The future library hound and his librarian owner.

Thursday, August 21, 2014

Throwback Thursday

I've never done a Throwback Thursday post before.  Never even thought about it.  Then last week, my father-in-law e-mailed my husband some pictures he had taken of us in 1984 -- thirty years ago!  This was before we were married, after we had known each other about a year.  I'm not sure I had ever seen these pictures before, and I had completely forgotten the day they were taken, so they came as a real bolt from the blue.  Who were those impossibly young people?  What did they imagine their lives held in store?

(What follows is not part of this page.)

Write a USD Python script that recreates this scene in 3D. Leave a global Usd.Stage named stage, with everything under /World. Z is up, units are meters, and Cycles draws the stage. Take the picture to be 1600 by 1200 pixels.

When these pictures were taken, we lived in the Hyde Park neighborhood of Chicago, on the same street -- Harper Avenue -- a block apart.  I lived in a comparatively large first floor studio that cost $300 a month.  My dad built a large bookcase that I used to divide the room into a sleeping half and a living room half.  The future husband lived in a tiny studio with a Murphy bed.  I believe his kitchen was basically a closet.  There was a little shopping center, Harper Court, in between our apartment buildings.  When I remember Harper Court as it was then, it was something of a marvel.  This was before chain stores flooded the neighborhood.  Harper Court had, among other things, a fabulous independent toy store, just perfect in every way, a Danish furniture store, a florist, and an artists' co-op with work by local artists.  There were checkerboard benches in the center of the square where old men played chess on sunny days.  The pictures were taken in a wonderful Japanese restaurant in Harper Court that was the first place I ever saw with a sushi bar.  They also served very tasty tempura and salmon teriyaki, but the biggest treat was the red bean ice cream that they flew in from Japan.  

Sadly, the restaurant no longer exists.  And really, neither do these two impossibly young people.  After thirty years, of course we're older (with more girth and less hair) and, one hopes, a bit wiser.  Less dewy-eyed, with perhaps fewer dreams.  The people we've become, though, are okay too -- even if we no longer know where to find red bean ice cream.